St. Louis Trippets #2

When I was a high school student in the 1950’s, my school had a soccer team. So did most St. Louis schools. For the United States, that was unusual. Now, St. Louis has a major league soccer team and a brand new 20,000 seat soccer stadium prominently (and I mean prominently) placed on Market Street just west of Union Station. And the stadium is being pretty much filled for games.

DC United, the Washington MLS team, is also drawing well. And are many of the other teams in the league. Which brings me to my point……

Throughout the rest of the world, soccer is the biggest spectator sport. It looks like the US is catching up. What does that mean? That means that all these 20,000 seat stadiums will so be obsolete and need to be replaced. Just watch.

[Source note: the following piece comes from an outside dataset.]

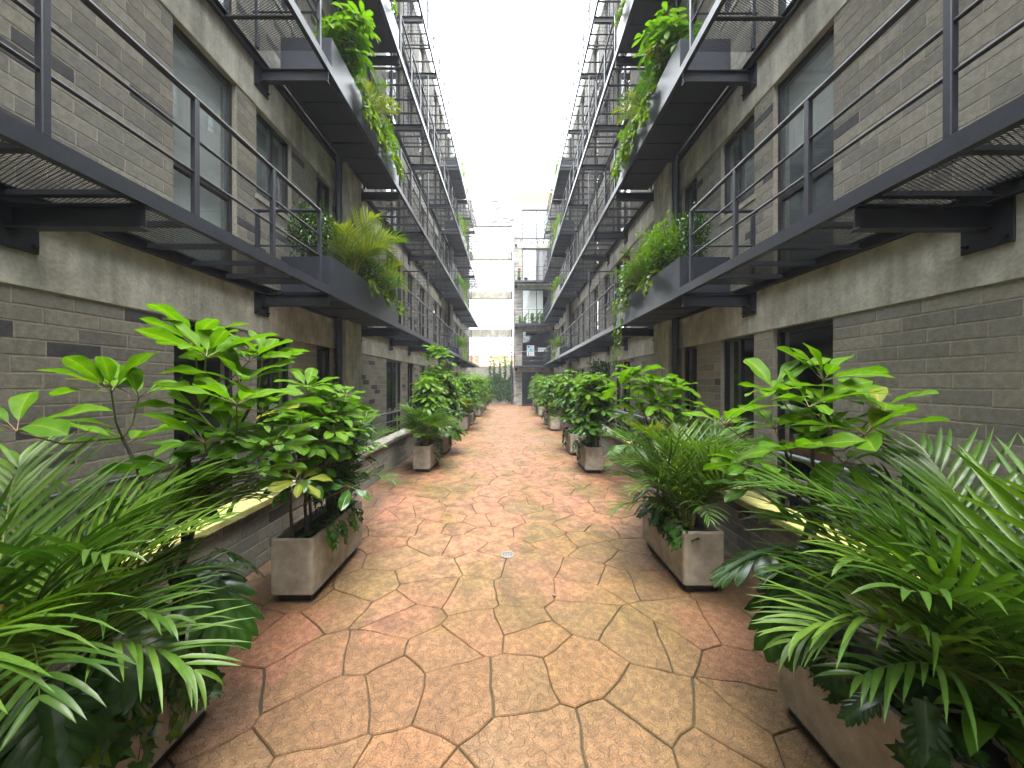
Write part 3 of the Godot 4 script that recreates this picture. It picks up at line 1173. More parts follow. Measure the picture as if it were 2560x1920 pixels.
func build_tower() -> void:
	var at := Vector3(1.9, 0, -28.5)
	var b := thing("apartment_tower", "pale gray five-storey apartment tower with balconies closing the far end", "building", at)
	var r := RandomNumberGenerator.new()
	r.seed = 410
	var g := G.new()
	var bk := G.new()
	var solids := []
	for l in 5:
		var y0: float = TL[l]
		var y1: float = (TL[l + 1] - 0.42) if l < 4 else 13.6
		var xr := 2.86 if l > 0 else 2.25
		solids.append([0.27, 0.84, y0, y1])
		solids.append([xr, 3.25, y0, y1])
	solids.append([0.27, 3.25, 13.6, 14.7])
	for q in solids:
		g.span(Vector3(q[0] + 0.004, q[2], -TF - 0.008), Vector3(q[1] - 0.004, q[3], -TF - 0.4))
		var y: float = q[2]
		var n := 0
		while y + 0.09 < q[3]:
			var x: float = q[0]
			var first := 0.176 if n % 2 else 0.352
			while x < q[1] - 0.01:
				var e := minf(x + first, q[1])
				var tone := r.randi() % 5
				var c: Color = M["block_%d" % tone].albedo_color.srgb_to_linear() * 1.45
				if r.randf() < 0.13:
					c = M["block_5"].albedo_color.srgb_to_linear() * 2.6
				if q[2] > 13.5:
					c = Color(0.42, 0.31, 0.17) if y > 13.9 else Color(0.42, 0.38, 0.30)
				c.a = 1.0
				bk.col = c
				bk.box(Vector3((x + e) / 2.0, y + PITCH / 2.0, -TF - 0.03), Vector3(e - x - 0.008, PITCH - 0.008, 0.06))
				x = e
				first = 0.352
			y += PITCH
			n += 1
	var wall := part("wall", g.mesh(), M["mortar"], b)
	org[wall] = Vector3.ZERO
	part("bricks", bk.mesh(false, true), M["block_mixed"], wall).set_meta("kind", "stuff")
	for l in range(1, 5):
		g = G.new()
		g.span(Vector3(0.262, TL[l] - 0.42, -TF + 0.012), Vector3(3.26, TL[l], -TF - 0.38), 0.006)
		part("concrete_band", g.mesh(), M["concrete_pale"], b)
	g = G.new()
	g.span(Vector3(0.25, 14.7, -TF + 0.03), Vector3(6.0, 14.8, -TF - 5.0), 0.006)
	part("roof", g.mesh(), M["concrete_pale"], b)
	g = G.new()
	g.span(Vector3(0.275, -1.25, -TF - 0.41), Vector3(0.5, 14.69, -TF - 4.9))
	g.span(Vector3(3.262, -1.25, -TF - 0.01), Vector3(6.0, 14.69, -TF - 4.9))
	g.span(Vector3(0.5, -1.25, -TF - 3.0), Vector3(3.26, 14.69, -TF - 3.2))
	for l in 5:
		g.span(Vector3(0.5, TL[l] - 0.3, -TF - 0.42), Vector3(3.26, TL[l] - 0.02, -TF - 3.0))
	part("interior", g.mesh(), M["dark_inside"], b)
	# glazing of each storey
	for l in 5:
		var y0: float = TL[l] + 0.02
		var y1: float = (TL[l + 1] - 0.425) if l < 4 else 13.595
		var xr := 2.85 if l > 0 else 2.24
		var mid := Vector3((0.84 + xr) / 2.0, y0, -TF - 0.10)
		g = G.new()
		var t := 0.05
		for q in [[0.845, y0, 0.845 + t, y1], [xr - t, y0, xr, y1], [0.845 + t, y1 - t, xr - t, y1], [0.845 + t, y0, xr - t, y0 + t]]:
			g.span(Vector3(q[0], q[1], -TF - 0.07), Vector3(q[2], q[3], -TF - 0.13), 0.003)
		var w := part("window", g.mesh(), M["frame_black"], b)
		var xm := (0.845 + xr) / 2.0
		g = G.new()
		g.span(Vector3(xm - 0.025, y0 + t, -TF - 0.072), Vector3(xm + 0.025, y1 - t, -TF - 0.128))
		part("mullion", g.mesh(), M["frame_black"], w)
		for k in 2:
			var xa := 0.845 + t if k == 0 else xm + 0.025
			var xb := xm - 0.025 if k == 0 else xr - t
			g = G.new()
			g.oquad(Vector3(xa, y0 + t, -TF - 0.10), Vector3(xb, y0 + t, -TF - 0.10), Vector3(xb, y1 - t, -TF - 0.10), Vector3(xa, y1 - t, -TF - 0.10), Vector3.BACK)
			part("pane", g.mesh(), M["glass"], w)
		if l >= 2:
			g = G.new()
			var xb: float = [0, 0, 2.3, 1.9, 2.8][l]
			g.span(Vector3(0.9, y0 + 0.06, -TF - 0.16), Vector3(xb, y1 - 0.06, -TF - 0.17))
			part("blind", g.mesh(), M["blind"], w)
		if l == 3:
			g = G.new()
			for k in 9:
				g.span(Vector3(2.0 + k * 0.088, y0 + 0.06, -TF - 0.15), Vector3(2.05 + k * 0.088, y1 - 0.06, -TF - 0.155))
			part("vertical_blind", g.mesh(), M["curtain"], w)
	# ground-floor side panel and door handle
	g = G.new()
	g.span(Vector3(2.08, 0.95, -TF - 0.05), Vector3(2.11, 1.25, -TF - 0.065), 0.003)
	part("door_handle", g.mesh(), M["galvanized"], b)
	for l in range(1, 5):
		build_balcony(l)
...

On to the next subject. We promised to provide the dessert for dinner at a friend’s house last night. There would be 5 people. We thought a cake would be good and it was suggested that we try the Nathaniel Reid Bakery on Manchester Road. We never heard of it, but we went. It’s a small bakery in a small strip, and its counter is divided between breakfast pastries, which are supposed to be the best, savory things, and cakes. But not normal cakes. Fancy-dancy designer cakes, and you can get individual cakes (I hesitate to call them cup-cakes, but they serve the same purpose) or whole cakes. We hesitated to get chocolate and concentrated on a lemon tart-cake that we thought would go well with a fish dinner. Or, maybe get 5 individual cakes. Or……maybe go somewhere else.

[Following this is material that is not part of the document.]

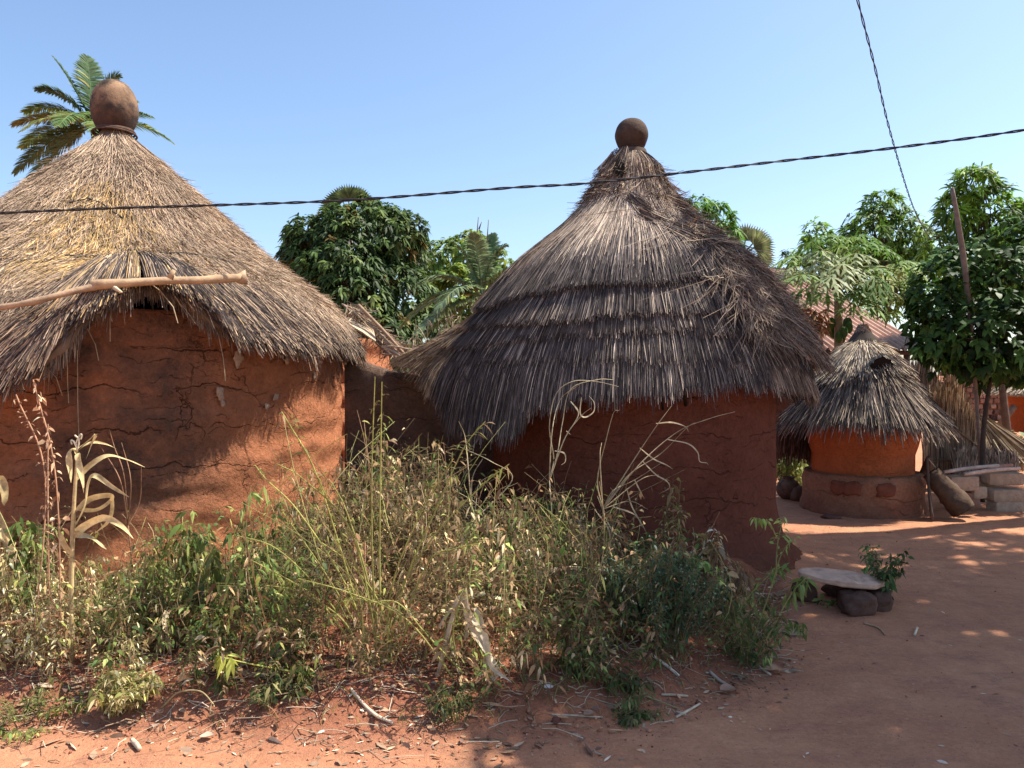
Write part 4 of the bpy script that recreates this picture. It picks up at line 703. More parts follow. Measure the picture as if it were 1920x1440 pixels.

We had passed another bakery, Bello’s, which we hadn’t heard of but which Google likes a lot, and went there. A more normal bakery, their cakes were more normal, but very big. We just didn’t need a big cake like that. What to do?

We went back to Nathaniel Reid. I went in by myself. The lemon cake no longer interested me. But the cake they called Caia (don’t know why), a sour cream sponge cake with a layer of raspberry something and fresh raspberries and white chocolate wafers on the top looked interesting. I took out a second mortgage on our house and bought it. The verdict?

Unanimous. Probably the best dessert in the history of the world. Clean plate club.

Third and last. Century Electric Company was one of the many large industrial enterprises in St. Louis, making electric motors of all sizes in their large foundry and related buildings. Century is gone, but their buildings have now been repositioned as City Foundry, currently the home of a 17 restaurant food court, 14 non-chain shops, an Alamo Theater and Draft House, an entertainment venue and more. The food court places are all very unique, but we stopped at Killer Pizza for our lunch. Perhaps the least exotic of the 17 possibilities, but that doesn’t mean it’s not unique. You ever had a shakshuka pizza (red pepper/tomato sauce, garlic, and two fried eggs)? It was good.

Today, heading west. Hopefully a few good stops before we get to Kansas City.